What's more, it's that outside party who defeats Wanda during the climactic
confrontation, before Magneto takes her away. The heroes themselves do nothing
on their own. They take no proactive measures; they have absolutely zero effect
on any outcome. (Well, except for Hawkeye.)
Even if this passivity is part of some larger point Bendis wants to make about
the ineffectuality of the Avengers -- and before he dies, Hawkeye breaks the
second of those two aforementioned, in-need-of-cracking eggs by opining that the
too-reactive heroes have had a day like this coming for some time -- it's just
not good dramatic storytelling.
(It's up to history -- or at least the new New Avengers title -- to prove
whether a new, different team actually solves that whole ineffectualness issue.
But judging by the initiative that Captain America, Iron Man and Spider-Man --
all members of the new team -- show here, there's little reason to think that a
simple change of membership will do the job.)
Avengers Disassembled certainly has its pluses. It's packed with the kind
of "Holy Shit!" moments at which Bendis excels, and which thrill the hearts of
comics readers of all ages. David Finch's artwork is well suited to the story's
widescreen action sequences, of which there are plenty, and he also handles the
more personal scenes well, for the most part. (Colorist Frank D'Armata's murky
palette, on the other hand, does neither any favors.) And the closing "Finale,"

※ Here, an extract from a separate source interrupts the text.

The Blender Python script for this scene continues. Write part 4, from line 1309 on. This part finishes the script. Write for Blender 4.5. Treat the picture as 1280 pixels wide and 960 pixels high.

in which a handful of Avengers mainstays hold a kind of wake for the team
(impressively rendered, mostly, by a phalanx of guest artists), is a touching
salute to the best moments of Avengers history. It's a bit traditional and
sentimental for a tearing-down process like Disassembled, but it's both
necessary and well handled. (Let's overlook Tony Stark's somewhat implausible
rationale for pulling the team's funding, and the fact that Captain Britain
looks a lot like Jessica Jones from Alias.)
Ultimately, however, one ends up appreciating Disassembled more for the
kinds of stories it will hopefully allow to be told in the future, and less for
the lackluster tale it tells in the present.